Minigames and multiplayer games are often great ways to showcase what a character is capable of doing in different contexts and often without the same constraints that a character would normally operate under. But these alternate types of gameplay are also very prone to completely reinventing characters in order to create a more fun game. While we don’t want to have to throw everything out because it is a multiplayer game or a minigame, we also don’t want to create a scenario where party games are the best source of feats because they don’t care about the implications of what they are doing. Here are the guidelines that we use to determine whether feats from these types of games are viable.

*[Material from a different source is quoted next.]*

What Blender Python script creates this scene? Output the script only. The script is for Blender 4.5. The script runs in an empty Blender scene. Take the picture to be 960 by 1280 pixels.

- The feats demonstrated are backed up as being possible by official statements or the lore of the series
- There is some concrete way to measure what is happening
- The feat is a demonstration of a character’s unique ability rather than something they can do because everyone else can do it. For example, lots of multiplayer games let the secondary players teleport to the primary players despite that not being something the characters can do in any other context, so we wouldn’t count that as a feat.
- The feat doesn’t invent new abilities for the character
- The game the feat is from has a story mode that is canon (not just a single player mode)
While there are other things that we will consider from time to time, these are our main criteria and the ones that we judge most feats by. The exceptions are too niche to mention here but will be mentioned if used. Overall, the most important thing is whether the game feels like a representation of the character in a new context or like a party game version of the character we usually see.